Wade in the Water is a grassroots oral history of Black lives in the United States.

The goal of Wade in the Water is to compose an image of the impact of the movement for Black lives has since the unrest in Ferguson in the summer and fall of 2014, from snapshots provided by a range of Black interviewees. When this all began, it seemed to some that it would blow over by the next news cycle. Now, some are comparing it to the Civil Rights Movement of the 50s and 60s.

How have individual perspectives shifted? Has the movement driven previously uninterested or ambivalent people towards activism? Has it, at the very least, started to change the way individuals discuss race in the U.S.? This is not a question of How We Talk About Race, in the overarching sense it is often asked in thinkpieces in national newspapers and magazines.

Rather, it is a question of individual experiences: what did you think at the time? What do you think now? How did you cope? How have you changed? What change have you seen around you? And, most importantly, is that enough?

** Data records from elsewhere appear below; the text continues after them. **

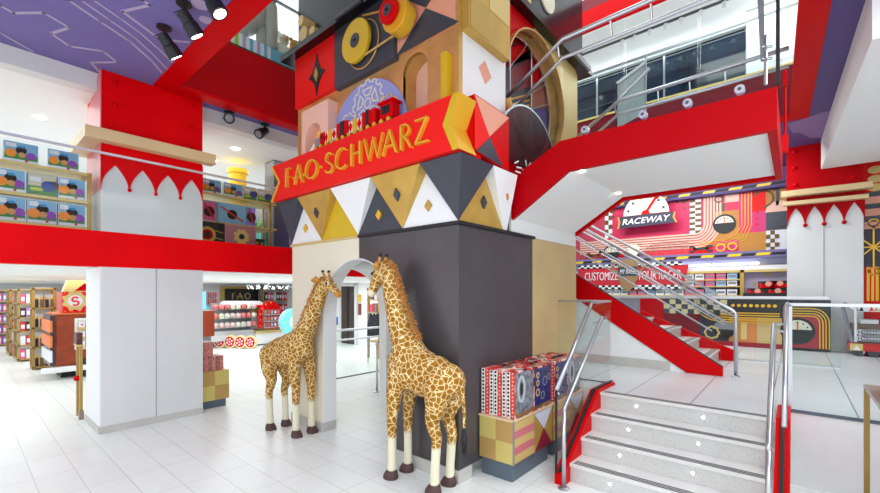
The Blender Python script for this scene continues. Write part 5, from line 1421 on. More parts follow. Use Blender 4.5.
# black F A O panel
f = Fr('Y', 17.9)
fb = thing('shop_sign', 'black panel with gold letters F·A·O at the back of the candy shop', 'sign', (6, 17.9, 1.4))
a0, b1 = f.i(221, 286.5); a1, b0 = f.i(262, 306)
MB().box(a0, a1, 17.9, 18.0, b0-.4, b1, gold).build('surround', fb)
a0, b1 = f.i(225, 288.8); a1, b0 = f.i(258, 302)
MB().box(a0, a1, 17.86, 17.9, b0-.2, b1, mblack).build('panel', fb)
f2 = Fr('Y', 17.86); ac0, zc0 = f2.i(231, 299.2); ac1, zc1 = f2.i(250.5, 293)
hh = zc1-zc0; wd = ac1-ac0
def fl_(ch, u0, u1):
    mb = MB()
    for pts, w in LET[ch]:
        P_ = [(ac0+wd*(u0+(u1-u0)*x), zc0+hh*y) for x, y in pts]
        f2.stroke(mb, P_[:-1] if ch == 'O' else P_, w*hh*.9, .01, .02, mat('sign_peach', (236, 190, 140), .4), closed=ch == 'O')
    mb.build('letter', fb)
fl_('F', 0, .24); fl_('A', .29, .62); fl_('O', .70, 1.0)
for u_ in (.265, .66): mb = MB(); f2.disc(mb, ac0+wd*u_, zc0+hh*.5, .018, .01, .02, mat('sign_peach'), 10); mb.build('dot', fb)
# candy cart
CY_ = 14.6
cf = Fr('Y', CY_)
cart = thing('candy_cart', 'white candy cart with shelves of bagged sweets, a red arched display and cream wheels', 'cart', (6.2, 15, 0))
def cp(x, y, o=0): return cf.i(x, y, o)
A0 = cp(214, 330)[0]; A1 = cp(258, 330)[0]; A2_ = cp(292, 330)[0]
zc = lambda y, x=240: cp(x, y)[1]
MB().box(A0+.05, A1, CY_+.3, CY_+1.0, .25, zc(331), mat('cart_grey', (196, 196, 200), .3)).build('body', cart)
MB().box(A1, A2_, CY_+.12, CY_+1.0, .05, zc(332, 275), white).build('counter', cart)
MB().box(A1, A2_+.02, CY_+.06, CY_+1.0, zc(332.5, 275), zc(330, 275), lgold).build('counter_edge', cart)
mb = MB(); mb.box(A1-.1, A2_-.1, CY_+.30, CY_+.34, zc(331.5), zc(331), lgold)
for y0 in (309, 318, 327): MB().box(A0, A1, CY_, CY_+.5, zc(y0+1.2), zc(y0+.6), glass).build('shelf', cart)
MB().box(A0+.1, A1, CY_+.55, CY_+.6, zc(331), zc(303), grey).build('back_board', cart)
mb = MB(); q = Fr('Y', CY_+.1); q.slab(mb, [q.i(224, 305), q.i(266, 305), q.i(260, 301), q.i(230, 301)], 0, .6, mat('roof_white', (214, 214, 220), .3)); mb.build('roof', cart)
mb = MB(); q.slab(mb, [q.i(224, 307), q.i(262, 307), q.i(262, 305), q.i(224, 305)], .02, .6, red); mb.build('red_fascia', cart)
arch = [q.i(x, y, .2) for x, y in ((259.5,328.5),(259.5,312),(262,306),(266,302.5),(271,301),(276,302.5),(280,306),(282,312),(282,328.5))]
mb = MB(); q.slab(mb, arch, .2, .12, red); ao = mb.build('red_arch', cart, bevel=.01)
mb = MB()
for (x, y) in ((260.5,326),(260.5,320),(260.5,314),(262.5,308.5),(266,304.5),(271,302.6)): q.disc(mb, *q.i(x, y, .21), .022, .21, .01, lgold, 10)
mb.build('gold_bulb', ao)
rnd = random.Random(11); cc_ = [mat('candy_pink', (214, 150, 150), .3, noise=.5, nscale=30), mat('candy_mix', (190, 170, 150), .3, noise=.6, nscale=34), mat('candy_green', (176, 190, 150), .3, noise=.5, nscale=30), mat('candy_red', (176, 90, 90), .3, noise=.5, nscale=30)]
for i, y0 in enumerate((309, 318, 327)):
    z = zc(y0+.6)
    for k in range(8):
        w = (A1-A0)/8; a = A0+w*k+.01
        mb = MB(); cm_ = rnd.choice(cc_); mb.ball((a+w/2-.01, CY_+.12, z+.105), .10, cm_, 10, sx=w*.54/.10, sy=.9, sz=1.0)
        mb.box(a+w*.06, a+w*.88, CY_+.08, CY_+.16, z+.01, z+.17, cm_)
        mb.build('candy_bag', label='clear bag of sweets, %s from the left on the %s shelf of the candy cart' % (ORD[k], ('upper','middle','lower')[i]), cat='bag', group='bags of sweets on the candy cart', smooth=True)
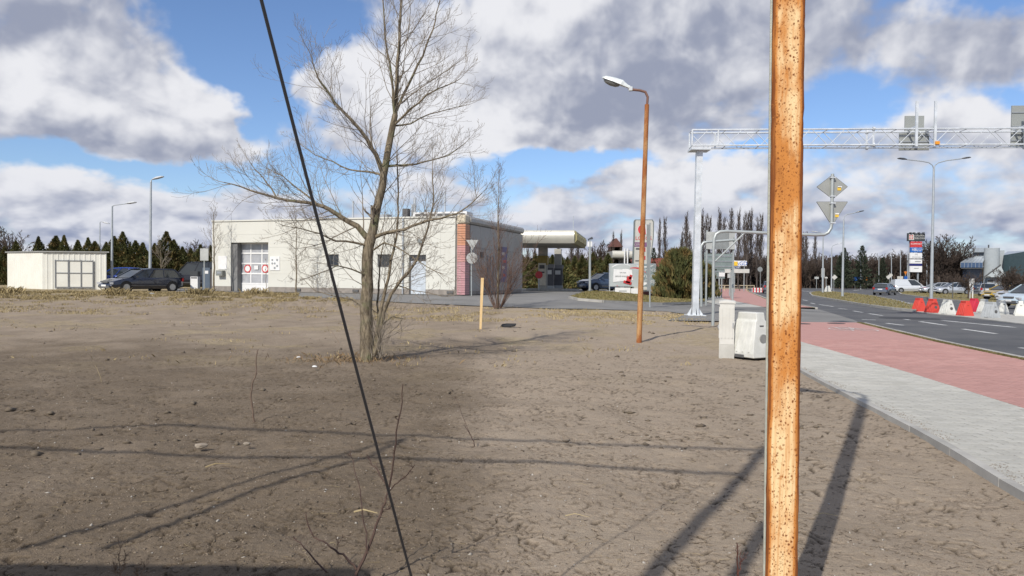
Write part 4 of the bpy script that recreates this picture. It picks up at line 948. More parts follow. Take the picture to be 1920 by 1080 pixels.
lamp_pole(281, 548, (283, 341), 'grey street lamp with a small head standing directly behind the dark estate car', .085, arm=[[(284, 337), (286, 336.5)]], d=47.8)
lamp_pole(209.5, 548, (210.5, 387), 'grey street lamp with a long right arm between the white shed and the dark car', .075, arm=[[(214, 385), (236, 382)]], d=52)
lamp_pole(186.5, 535, (187.5, 417), 'short distant street lamp rising behind the flat roof of the white shed', .06, arm=[[(189, 415.5), (191, 416)]], d=75)
lamp_pole(1746, 563, (1751, 316), 'tall street lamp with two curved arms behind the red barriers', .11, z=RZ+.1,
    arm=[[(1748.5, 310), (1742, 305), (1730, 302.5), (1700, 299)], [(1753, 310), (1760, 305), (1775, 301), (1803, 297.5)]], head=M_ldark)
lamp_pole(1579.5, 556, (1582, 412), 'street lamp with a curved right arm on the grass island behind the diamond sign', .10, z=RZ+.1, arm=[[(1583, 406), (1588, 402), (1598, 400), (1605, 398.5)]], head=M_ldark)
lamp_pole(1542.5, 549, (1543.5, 440), 'street lamp with a short left arm near the tip of the grass island', .10, z=RZ+.1, arm=[[(1543, 438), (1538, 436), (1534, 435.5)]])
lamp_pole(1559, 542, (1559.5, 465), 'small far street lamp with a right arm beside the pale diamond board', .12, z=RZ+.1, arm=[[(1561, 461), (1568, 458), (1572, 457)]])
for px_, pt_ in ((1614, 470), (1648, 480), (1671.5, 478), (1688.5, 468), (1701.5, 470), (1738, 460)):
    t = lamp_pole(px_, 537, pt_, f'thin bare pole before the dark far trees', .09, d=150, z=RZ, group='thin bare poles before the far trees', name='lamp_pole')
for t, l in zip([o for o in COL.objects if o.name.startswith('lamp_pole') and o.type == 'EMPTY'], ('leftmost thin bare pole before the dark far trees', 'thin bare pole above the dark car on the road', 'thin pole right behind the tilted pale board', 'thin pole above the roof of the white van', 'thin pole touching the left side of the advertising tower', 'thin pole between the advertising tower and the tall twin lamp')): t['label'] = l; t['category'] = 'pole'
def post_sign(px, pyb, panels, lab, pole_top=None, r=.035, d=None, z=None, cat='road sign', group=None, name='road_sign'):
    b_ = G(px, pyb) if z is None and d is None else (gz(*A(px, pyb, d)[:2]) if z is None else (Vector((*flat(px, pyb, z=z), z)) if d is None else Vector((A(px, pyb, d).x, d, z))))
    D = b_.y; t = thing(name, lab, cat, b_, 0, group); q = lambda x, y: A(x, y, D)-b_
    tp_ = q(px, pole_top if pole_top else min(g[2] if k2 == 'r' else (g[1]-g[2] if k2 == 'c' else min(v_[1] for v_ in g)) for k2, g, _ in panels)-1)
    MB().tube([(0, 0, -.1), tp_], r, 8).build('post', M_pipe, t)
    for i, (k, g_, m_) in enumerate(panels):
        y0 = -.05-.03*i if D > 0 else 0
        if k == 'r':
            x0, x1, ya2, yb2 = g_; a = q(x0, yb2); c = q(x1, ya2); MB().box(((a.x+c.x)/2, y0, (a.z+c.z)/2), (c.x-a.x, .025, c.z-a.z)).build('panel', m_, t)
        elif k == 'c':
            cx_, cy_, rad = g_; c = q(cx_, cy_); MB().disc((c.x, y0, c.z), (1, 0, 0), (0, 0, 1), (0, 1, 0), rad/F*D, .025, 20).build('panel', m_, t)
        else:
            P_ = [q(*p) for p in g_]; MB().prism([(p.x, p.z) for p in P_], (0, y0, 0), (1, 0, 0), (0, 0, 1), (0, 1, 0), .025).build('panel', m_, t)
    return t
M_sbk = mat('sign_back_mid', (.27, .285, .28), .5, .25); M_sbl = mat('sign_back_light', (.45, .46, .44), .5, .15)
post_sign(53.5, 538, [('r', (45, 63.5, 471.5, 493), M_sbk), ('r', (45, 63, 495, 508), M_sbk)], 'two grey sign backs on one post in front of the white shed', 469)
post_sign(383, 548, [('r', (376, 391.5, 466, 488.5), M_sbl)], 'pale square sign on a thin post left of the cream building', 465)
post_sign(884, 554, [('p', [(874, 450), (897, 450), (886, 469)], M_sbl), ('c', (885, 484, 10.5), M_sbl)], 'pale backs of a triangular and a round sign before the tiled corner column', 449)
ps = post_sign(1218.5, 576, [('p', [(1212, 421), (1217, 421), (1217, 545), (1213, 545)], M_sbk)], 'narrow dark road sign seen edge on beside the rusty street lamp', 418)
post_sign(1425.5, 541, [('c', (1425, 505, 4.7), M_sbk)], 'small round grey sign back on a post just left of the rusty post', 500, z=0)
post_sign(1106, 553, [('r', (1101.5, 1110, 453, 462.5), M_wpaint)], 'thin pale post with a white box and small lamp right of the fuel canopy', 451, r=.075, cat='post', name='service_post')
t_ = bpy.data.objects['service_post']; D_ = t_.location.y; MB().tube([A(1106, 455, D_)-t_.location, A(1103, 449, D_)-t_.location, A(1111, 446, D_)-t_.location], [.04, .04, .09], 6).build('lamp_arm', M_ldark, t_)
M_or = mat('sign_orange', (.65, .20, .02), .5); M_bl = mat('road_sign_blue', (.01, .10, .42), .5); M_pw = mat('sign_pale', (.55, .54, .50), .5); M_ye = mat('sign_yellow', (.80, .50, .03), .5)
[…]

What, after all, is the end goal of the movement–and how can we achieve it?

As the movement grows and evolves, we’ve seen a range of tactics mobilized to bring America’s racial inequalities to mainstream consciousness, from protests and policy work to journalism and personal essays. Wade in the Water looks to give individuals the opportunity to candidly share their own experiences and ideas, with the goal of painting a multifaceted picture of Black consciousness in America today as we mount another journey towards a more just way of life.

About the Editor

Maya Pascal is a Columbia University alum with a degree in Women’s and Gender Studies. After participating in an oral history project recording the development of Columbia’s Institute for Research on Women, Gender, and Sexuality as an interviewee, she decided to try applying the experience to record the way the movement for Black lives affected her community. Maya was also one of the founding members of Artists Against Police Violence, an online resource for artists to share work around issues in the movement for Black lives.